— start of The input —

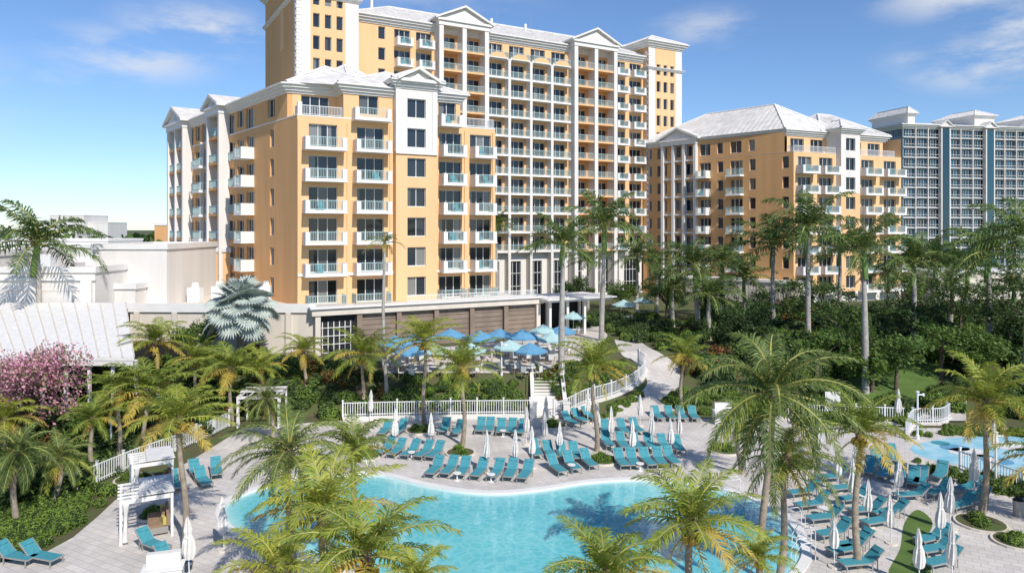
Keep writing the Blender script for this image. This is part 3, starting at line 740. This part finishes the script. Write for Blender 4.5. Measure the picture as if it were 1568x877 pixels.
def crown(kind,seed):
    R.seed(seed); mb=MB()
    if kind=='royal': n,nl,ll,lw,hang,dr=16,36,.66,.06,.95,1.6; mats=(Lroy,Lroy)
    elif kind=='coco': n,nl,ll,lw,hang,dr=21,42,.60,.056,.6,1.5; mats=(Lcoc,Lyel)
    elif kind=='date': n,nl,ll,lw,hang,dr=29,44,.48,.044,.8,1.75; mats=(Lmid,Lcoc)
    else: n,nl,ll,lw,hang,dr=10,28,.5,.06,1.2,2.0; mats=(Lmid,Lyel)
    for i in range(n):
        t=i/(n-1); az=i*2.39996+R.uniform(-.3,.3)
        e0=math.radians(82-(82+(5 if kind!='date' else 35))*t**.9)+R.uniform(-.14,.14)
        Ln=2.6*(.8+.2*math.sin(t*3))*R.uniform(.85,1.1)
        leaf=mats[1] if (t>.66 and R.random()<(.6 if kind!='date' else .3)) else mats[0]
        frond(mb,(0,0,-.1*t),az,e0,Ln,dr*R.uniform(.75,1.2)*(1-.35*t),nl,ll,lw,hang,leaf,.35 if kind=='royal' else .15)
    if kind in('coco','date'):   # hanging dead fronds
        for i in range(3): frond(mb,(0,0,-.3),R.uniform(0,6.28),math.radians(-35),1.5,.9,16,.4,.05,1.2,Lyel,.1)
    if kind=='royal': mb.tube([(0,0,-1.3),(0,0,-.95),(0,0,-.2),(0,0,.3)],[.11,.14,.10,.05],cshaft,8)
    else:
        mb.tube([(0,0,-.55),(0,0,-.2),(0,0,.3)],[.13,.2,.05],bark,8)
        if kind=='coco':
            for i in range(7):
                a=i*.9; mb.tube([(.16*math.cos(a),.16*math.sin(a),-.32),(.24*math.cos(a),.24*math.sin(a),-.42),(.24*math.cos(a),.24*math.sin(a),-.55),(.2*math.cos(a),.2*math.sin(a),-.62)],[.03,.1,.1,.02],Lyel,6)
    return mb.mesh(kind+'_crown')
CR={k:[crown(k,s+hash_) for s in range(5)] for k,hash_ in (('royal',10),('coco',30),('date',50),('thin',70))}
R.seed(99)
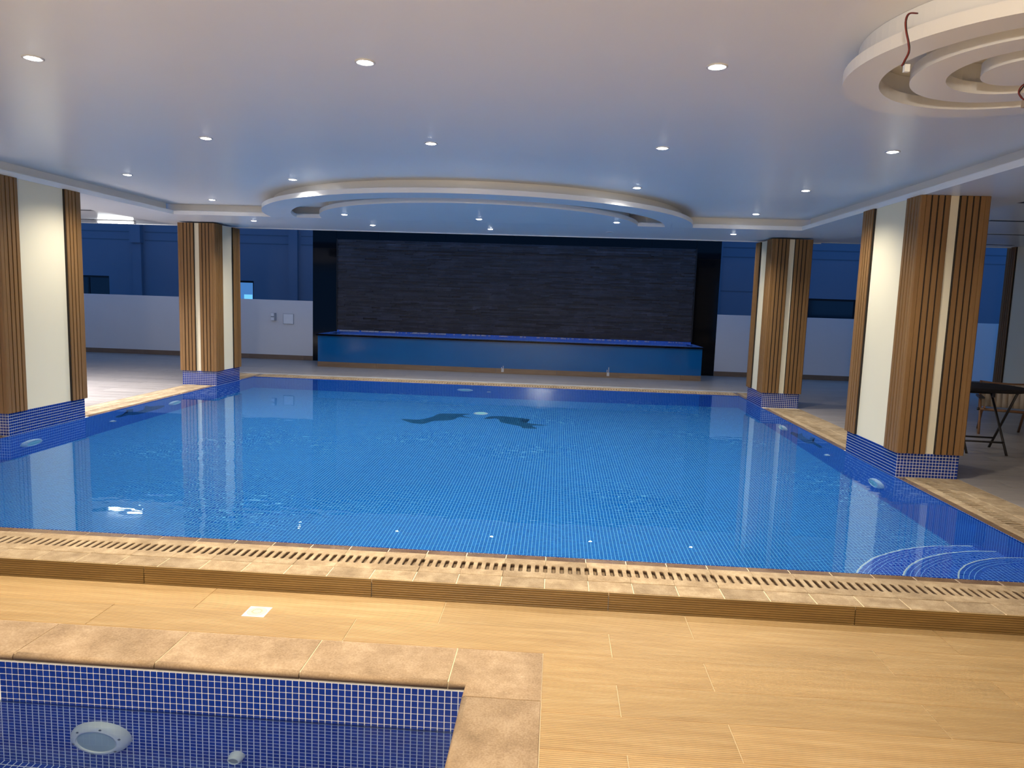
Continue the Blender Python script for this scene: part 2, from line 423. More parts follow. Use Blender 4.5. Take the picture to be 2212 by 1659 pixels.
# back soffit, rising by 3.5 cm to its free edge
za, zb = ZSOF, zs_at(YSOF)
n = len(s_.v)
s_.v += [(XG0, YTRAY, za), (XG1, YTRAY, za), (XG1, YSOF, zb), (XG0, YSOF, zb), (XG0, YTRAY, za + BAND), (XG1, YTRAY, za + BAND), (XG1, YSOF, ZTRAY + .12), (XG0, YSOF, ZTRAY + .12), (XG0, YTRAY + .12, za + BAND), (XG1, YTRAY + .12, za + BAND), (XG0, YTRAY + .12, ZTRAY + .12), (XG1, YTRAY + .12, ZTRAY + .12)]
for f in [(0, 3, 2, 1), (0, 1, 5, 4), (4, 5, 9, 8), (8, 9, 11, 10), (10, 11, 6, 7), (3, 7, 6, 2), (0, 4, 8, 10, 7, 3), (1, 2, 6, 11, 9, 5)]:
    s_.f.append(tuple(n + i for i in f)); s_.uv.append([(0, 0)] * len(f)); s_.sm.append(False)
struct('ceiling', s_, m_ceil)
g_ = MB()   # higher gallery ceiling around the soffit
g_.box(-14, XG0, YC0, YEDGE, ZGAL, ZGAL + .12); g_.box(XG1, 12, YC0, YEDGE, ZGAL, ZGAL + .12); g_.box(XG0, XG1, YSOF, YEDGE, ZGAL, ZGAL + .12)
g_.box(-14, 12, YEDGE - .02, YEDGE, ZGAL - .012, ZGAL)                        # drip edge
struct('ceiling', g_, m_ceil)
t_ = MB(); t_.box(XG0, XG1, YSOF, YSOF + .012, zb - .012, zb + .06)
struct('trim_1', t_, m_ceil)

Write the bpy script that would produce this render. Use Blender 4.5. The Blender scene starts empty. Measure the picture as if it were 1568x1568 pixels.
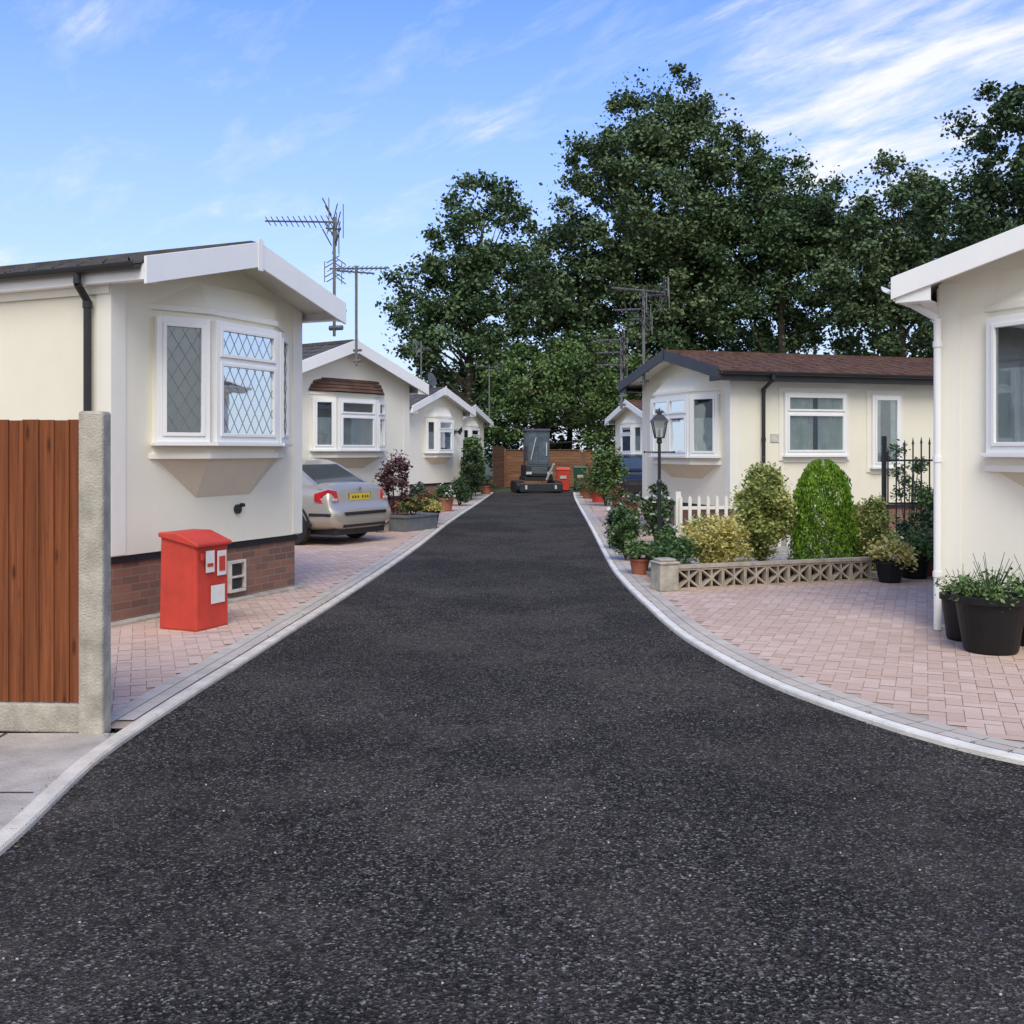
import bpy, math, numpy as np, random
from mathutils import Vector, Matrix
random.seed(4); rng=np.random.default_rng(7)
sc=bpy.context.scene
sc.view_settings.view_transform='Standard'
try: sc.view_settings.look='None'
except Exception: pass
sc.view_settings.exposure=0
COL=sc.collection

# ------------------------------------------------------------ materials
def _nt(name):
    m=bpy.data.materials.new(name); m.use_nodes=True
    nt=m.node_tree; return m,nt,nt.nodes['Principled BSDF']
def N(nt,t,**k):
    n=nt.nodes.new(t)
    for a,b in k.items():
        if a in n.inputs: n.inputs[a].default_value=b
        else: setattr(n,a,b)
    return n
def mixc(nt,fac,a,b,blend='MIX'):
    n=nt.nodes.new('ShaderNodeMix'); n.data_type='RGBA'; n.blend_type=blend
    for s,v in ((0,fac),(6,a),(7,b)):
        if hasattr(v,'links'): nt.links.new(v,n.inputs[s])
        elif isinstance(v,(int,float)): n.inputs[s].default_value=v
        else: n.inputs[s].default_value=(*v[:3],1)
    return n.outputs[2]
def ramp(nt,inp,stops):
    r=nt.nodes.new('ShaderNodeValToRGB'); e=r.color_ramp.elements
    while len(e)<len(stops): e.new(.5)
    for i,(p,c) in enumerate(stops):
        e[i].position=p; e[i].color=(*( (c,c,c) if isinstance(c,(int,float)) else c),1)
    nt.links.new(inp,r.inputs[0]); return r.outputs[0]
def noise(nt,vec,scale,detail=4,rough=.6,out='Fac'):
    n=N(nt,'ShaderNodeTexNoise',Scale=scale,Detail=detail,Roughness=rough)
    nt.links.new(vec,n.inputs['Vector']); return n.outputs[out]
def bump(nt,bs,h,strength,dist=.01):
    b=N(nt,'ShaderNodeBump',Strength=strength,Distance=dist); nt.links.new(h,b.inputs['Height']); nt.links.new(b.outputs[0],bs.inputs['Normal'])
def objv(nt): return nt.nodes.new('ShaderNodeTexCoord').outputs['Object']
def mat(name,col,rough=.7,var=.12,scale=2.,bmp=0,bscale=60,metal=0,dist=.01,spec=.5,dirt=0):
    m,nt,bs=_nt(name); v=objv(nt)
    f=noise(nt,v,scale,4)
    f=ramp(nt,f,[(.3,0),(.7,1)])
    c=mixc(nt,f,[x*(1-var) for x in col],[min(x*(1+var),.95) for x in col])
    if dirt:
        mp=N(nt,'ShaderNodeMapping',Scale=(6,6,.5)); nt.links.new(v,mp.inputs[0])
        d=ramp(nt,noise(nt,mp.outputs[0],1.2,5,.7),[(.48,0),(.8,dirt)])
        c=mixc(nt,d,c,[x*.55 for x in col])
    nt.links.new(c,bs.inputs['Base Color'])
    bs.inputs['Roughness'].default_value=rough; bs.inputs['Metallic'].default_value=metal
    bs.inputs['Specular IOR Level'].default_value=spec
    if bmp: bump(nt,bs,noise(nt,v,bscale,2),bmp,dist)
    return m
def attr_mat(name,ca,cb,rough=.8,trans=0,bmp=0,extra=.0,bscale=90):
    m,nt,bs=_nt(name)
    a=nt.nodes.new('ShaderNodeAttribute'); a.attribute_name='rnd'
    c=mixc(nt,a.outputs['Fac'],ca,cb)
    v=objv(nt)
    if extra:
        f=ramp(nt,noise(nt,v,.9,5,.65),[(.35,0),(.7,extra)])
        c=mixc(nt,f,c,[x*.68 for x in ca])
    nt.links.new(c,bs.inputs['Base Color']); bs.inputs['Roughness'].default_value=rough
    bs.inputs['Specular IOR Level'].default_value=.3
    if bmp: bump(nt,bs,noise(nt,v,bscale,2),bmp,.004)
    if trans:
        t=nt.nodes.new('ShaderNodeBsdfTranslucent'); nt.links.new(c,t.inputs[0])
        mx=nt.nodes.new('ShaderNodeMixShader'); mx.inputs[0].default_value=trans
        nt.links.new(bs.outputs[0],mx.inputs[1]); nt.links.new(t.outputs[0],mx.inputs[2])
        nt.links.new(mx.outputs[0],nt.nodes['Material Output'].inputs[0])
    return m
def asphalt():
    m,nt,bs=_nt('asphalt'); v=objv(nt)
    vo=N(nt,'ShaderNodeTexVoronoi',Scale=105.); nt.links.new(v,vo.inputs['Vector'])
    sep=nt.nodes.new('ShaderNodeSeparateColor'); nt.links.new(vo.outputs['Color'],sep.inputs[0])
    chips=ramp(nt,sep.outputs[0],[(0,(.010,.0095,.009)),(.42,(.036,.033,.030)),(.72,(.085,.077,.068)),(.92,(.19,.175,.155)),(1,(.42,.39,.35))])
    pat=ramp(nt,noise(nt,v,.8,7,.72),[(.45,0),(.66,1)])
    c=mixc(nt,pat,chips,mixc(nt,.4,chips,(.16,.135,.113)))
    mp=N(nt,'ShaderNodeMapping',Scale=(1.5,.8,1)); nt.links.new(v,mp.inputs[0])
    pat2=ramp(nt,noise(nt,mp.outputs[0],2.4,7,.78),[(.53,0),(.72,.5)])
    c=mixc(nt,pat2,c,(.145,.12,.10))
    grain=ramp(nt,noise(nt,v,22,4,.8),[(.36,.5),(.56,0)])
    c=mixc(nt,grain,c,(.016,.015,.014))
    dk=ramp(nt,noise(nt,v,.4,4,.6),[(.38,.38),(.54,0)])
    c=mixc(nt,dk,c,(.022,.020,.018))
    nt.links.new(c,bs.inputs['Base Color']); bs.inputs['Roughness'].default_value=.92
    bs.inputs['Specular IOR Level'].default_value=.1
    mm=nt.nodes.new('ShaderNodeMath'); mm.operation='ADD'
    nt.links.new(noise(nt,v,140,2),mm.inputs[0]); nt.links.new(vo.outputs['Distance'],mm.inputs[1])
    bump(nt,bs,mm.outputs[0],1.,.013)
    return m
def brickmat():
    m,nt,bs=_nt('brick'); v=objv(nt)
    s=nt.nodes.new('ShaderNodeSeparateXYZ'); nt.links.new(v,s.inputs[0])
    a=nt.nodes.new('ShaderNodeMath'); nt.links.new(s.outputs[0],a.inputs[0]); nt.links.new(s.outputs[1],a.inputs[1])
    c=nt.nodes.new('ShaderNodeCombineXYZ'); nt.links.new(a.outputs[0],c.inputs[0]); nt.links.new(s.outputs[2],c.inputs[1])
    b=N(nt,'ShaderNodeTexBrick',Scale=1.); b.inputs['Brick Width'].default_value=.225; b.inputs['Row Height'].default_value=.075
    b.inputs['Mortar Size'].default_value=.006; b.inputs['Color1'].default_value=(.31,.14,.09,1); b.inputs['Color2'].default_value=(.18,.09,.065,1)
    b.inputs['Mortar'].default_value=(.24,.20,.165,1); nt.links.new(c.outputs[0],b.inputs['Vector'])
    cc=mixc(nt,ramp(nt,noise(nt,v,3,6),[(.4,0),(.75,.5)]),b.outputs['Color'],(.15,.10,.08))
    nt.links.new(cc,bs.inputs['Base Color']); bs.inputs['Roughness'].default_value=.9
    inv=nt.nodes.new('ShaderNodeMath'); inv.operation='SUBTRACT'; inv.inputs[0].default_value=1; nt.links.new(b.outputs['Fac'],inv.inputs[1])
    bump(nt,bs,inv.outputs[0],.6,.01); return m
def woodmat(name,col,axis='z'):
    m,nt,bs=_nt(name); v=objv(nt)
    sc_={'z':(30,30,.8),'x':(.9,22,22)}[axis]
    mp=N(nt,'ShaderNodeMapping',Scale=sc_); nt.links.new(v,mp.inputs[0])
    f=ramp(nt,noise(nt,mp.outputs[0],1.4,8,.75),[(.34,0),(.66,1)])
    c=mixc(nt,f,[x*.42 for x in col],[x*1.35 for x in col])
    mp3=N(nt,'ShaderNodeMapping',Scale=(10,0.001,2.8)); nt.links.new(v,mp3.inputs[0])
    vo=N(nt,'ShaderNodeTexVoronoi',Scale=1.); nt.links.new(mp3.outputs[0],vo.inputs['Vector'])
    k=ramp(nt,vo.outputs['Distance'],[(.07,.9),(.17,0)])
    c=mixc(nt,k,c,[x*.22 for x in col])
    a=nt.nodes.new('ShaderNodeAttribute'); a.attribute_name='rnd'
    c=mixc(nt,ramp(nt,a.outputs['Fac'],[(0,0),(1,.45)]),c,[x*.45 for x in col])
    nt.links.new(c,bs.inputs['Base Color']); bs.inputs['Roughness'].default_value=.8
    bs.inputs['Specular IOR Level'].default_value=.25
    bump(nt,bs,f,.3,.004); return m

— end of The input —

• **Work to complete**: Reproduce exactly the run of lines beginning with the one that contains "Write the bpy" and ending with the one that contains "COL=sc.collection". Do not include pictures.

• **Result for this task**:
Write the bpy script that would produce this render. Use Blender 4.5. The Blender scene starts empty. Measure the picture as if it were 1568x1568 pixels.
import bpy, math, numpy as np, random
from mathutils import Vector, Matrix
random.seed(4); rng=np.random.default_rng(7)
sc=bpy.context.scene
sc.view_settings.view_transform='Standard'
try: sc.view_settings.look='None'
except Exception: pass
sc.view_settings.exposure=0
COL=sc.collection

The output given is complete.